I hire a music-minded taxi driver to be my guide and (I might as well face it) bodyguard. He drives me around to various stores, and I succeed in paying $30 each for a couple of scratched and battered rare dub LPs.

The smallest place we hit is a combination sound-system repair shop and record store — I can easily picture Scientist in the backroom firing up his soldering iron. I doubt if there are even 100 records on the shelves, and it looks unpromising, but I pick out a few old LPs, handing them across the counter to a silent and stern-looking guy in a white shirt.

First selection on the turntable: kind of a jazzy thing — no go. Second choice: generic Jamaican pop — ditto. Third time’s the charm? The needle drops, and out through the speakers there emerges a scrabbling oompah, with Munchkin voices trilling words of love. The guy has put a 33-rpm disc on at 45.

I glance up at the counterman; I’m laughing at his little joke.

He doesn’t laugh along. He looks me in the eye, record still spinning. Turns his back. And walks away.

 

Here’s what Scientist says: “Everybody you could say is racist to some degree. You have black people who would never welcome a white person into the family and vice versa. And you have people of all different color that is above alla that. Me personally, I try to deal with everybody on an individual basis until you cross that line, then I can say, well, you’re a racist.”

He’s not really a man of words. But when he talks, it means something.


A World of Dub

The true soul of dub will always be Jamaican, and you can’t do better than to stash some King Tubby (Dangerous Dub, with Roots Radics), Lee Perry (Upsetter in Dub), Burning Spear (Living Dub, Volume One), Prince Jammy (Uhuru in Dub), Tappa Zukie (In Dub) and tons more, the best stuff hailing from the mid-’70s to early ’80s. It does not all sound alike: Some is heavier, some jazzier, some more playful, reflecting not only the dubbist’s conception but the source material being zonked. Keep in mind that if it doesn’t say “dub,” it’s probably either rockers-type straight instrumental music (like most Augustus Pablo, which is eminently driftworthy nonetheless) or a vocal album by somebody who also dubs (Perry or Spear).
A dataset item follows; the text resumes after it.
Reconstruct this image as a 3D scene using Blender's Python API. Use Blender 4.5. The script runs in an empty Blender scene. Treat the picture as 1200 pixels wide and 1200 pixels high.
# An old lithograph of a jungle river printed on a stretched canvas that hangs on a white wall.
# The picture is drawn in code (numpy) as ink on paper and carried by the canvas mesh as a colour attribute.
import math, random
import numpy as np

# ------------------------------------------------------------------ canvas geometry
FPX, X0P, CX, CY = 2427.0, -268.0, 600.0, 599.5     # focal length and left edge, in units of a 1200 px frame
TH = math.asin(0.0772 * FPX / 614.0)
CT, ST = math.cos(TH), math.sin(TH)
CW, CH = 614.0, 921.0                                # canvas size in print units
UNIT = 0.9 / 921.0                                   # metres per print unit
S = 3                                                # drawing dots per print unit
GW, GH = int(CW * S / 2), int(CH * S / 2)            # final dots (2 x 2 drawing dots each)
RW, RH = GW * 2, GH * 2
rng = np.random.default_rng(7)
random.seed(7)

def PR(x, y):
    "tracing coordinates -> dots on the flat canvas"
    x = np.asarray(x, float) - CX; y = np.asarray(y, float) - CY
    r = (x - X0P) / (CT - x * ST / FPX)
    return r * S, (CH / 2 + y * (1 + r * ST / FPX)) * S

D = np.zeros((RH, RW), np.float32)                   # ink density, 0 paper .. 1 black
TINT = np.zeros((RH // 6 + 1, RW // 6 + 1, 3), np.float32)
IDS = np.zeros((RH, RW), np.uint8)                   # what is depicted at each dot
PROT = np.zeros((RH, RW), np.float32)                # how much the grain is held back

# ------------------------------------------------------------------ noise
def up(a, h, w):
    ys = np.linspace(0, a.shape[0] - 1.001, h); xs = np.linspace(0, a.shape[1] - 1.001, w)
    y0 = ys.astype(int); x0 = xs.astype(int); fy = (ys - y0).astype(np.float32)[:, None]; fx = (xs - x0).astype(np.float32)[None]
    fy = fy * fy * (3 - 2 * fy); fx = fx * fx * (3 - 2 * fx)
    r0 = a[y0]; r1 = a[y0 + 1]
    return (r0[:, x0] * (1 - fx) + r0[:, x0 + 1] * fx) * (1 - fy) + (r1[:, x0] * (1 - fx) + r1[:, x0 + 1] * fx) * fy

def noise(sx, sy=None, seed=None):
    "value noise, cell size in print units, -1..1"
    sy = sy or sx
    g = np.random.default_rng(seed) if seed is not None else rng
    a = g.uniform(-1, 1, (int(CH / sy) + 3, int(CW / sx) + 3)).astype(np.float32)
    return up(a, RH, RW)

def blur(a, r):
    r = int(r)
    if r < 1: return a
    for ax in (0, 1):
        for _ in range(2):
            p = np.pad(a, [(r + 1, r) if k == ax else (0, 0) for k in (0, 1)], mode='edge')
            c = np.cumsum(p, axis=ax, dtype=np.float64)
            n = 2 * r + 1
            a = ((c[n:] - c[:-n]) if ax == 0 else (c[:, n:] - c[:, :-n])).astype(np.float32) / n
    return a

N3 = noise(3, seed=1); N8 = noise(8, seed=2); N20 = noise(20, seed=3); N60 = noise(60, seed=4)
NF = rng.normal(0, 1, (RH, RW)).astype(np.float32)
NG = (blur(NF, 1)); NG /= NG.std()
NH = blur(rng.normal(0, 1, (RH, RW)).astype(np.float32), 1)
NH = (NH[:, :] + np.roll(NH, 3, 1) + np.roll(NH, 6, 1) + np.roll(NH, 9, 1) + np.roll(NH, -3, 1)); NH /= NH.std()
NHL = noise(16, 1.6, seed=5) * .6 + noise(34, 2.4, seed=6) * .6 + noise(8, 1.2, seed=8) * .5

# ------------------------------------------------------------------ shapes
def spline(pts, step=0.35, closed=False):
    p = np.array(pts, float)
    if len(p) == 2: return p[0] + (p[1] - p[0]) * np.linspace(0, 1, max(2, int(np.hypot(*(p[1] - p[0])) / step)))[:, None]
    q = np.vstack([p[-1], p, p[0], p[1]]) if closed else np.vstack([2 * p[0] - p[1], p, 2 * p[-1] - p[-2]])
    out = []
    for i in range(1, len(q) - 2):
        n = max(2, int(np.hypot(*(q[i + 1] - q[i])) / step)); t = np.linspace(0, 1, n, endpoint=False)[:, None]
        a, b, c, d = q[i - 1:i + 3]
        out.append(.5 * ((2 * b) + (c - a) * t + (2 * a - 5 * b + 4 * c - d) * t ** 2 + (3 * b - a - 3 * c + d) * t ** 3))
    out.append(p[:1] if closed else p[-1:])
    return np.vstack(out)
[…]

Dub could never be contained, and just like jazz or Christianity, it has been splattered all over the globe; every culture has absorbed dub to grow something new that savors with the local flavor and jerks with the local quirks. Among the beneficiaries of dub baptism have been the Clash, Public Image Ltd., the Slits, Bill Laswell, the Beastie Boys, Bad Brains, Kruder & Dorfmeister, and every other mixologist you can name. Below, in general order of roots orientation (from most to least), are some current artists who devote a major slice of their pie to the dub experience.

Twilight Circus Dub Sound System. The heaviest, the wiggiest, the most authenticity-obsessed and the best-produced of the latter-day dubbists is former Legendary Pink Dots drummer Ryan Moore, a guy from (not surprisingly) the dope mecca Vancouver, Canada; he’s now moved to (yes) Holland. Play this shit loud enough, and you won’t need to smoke anything.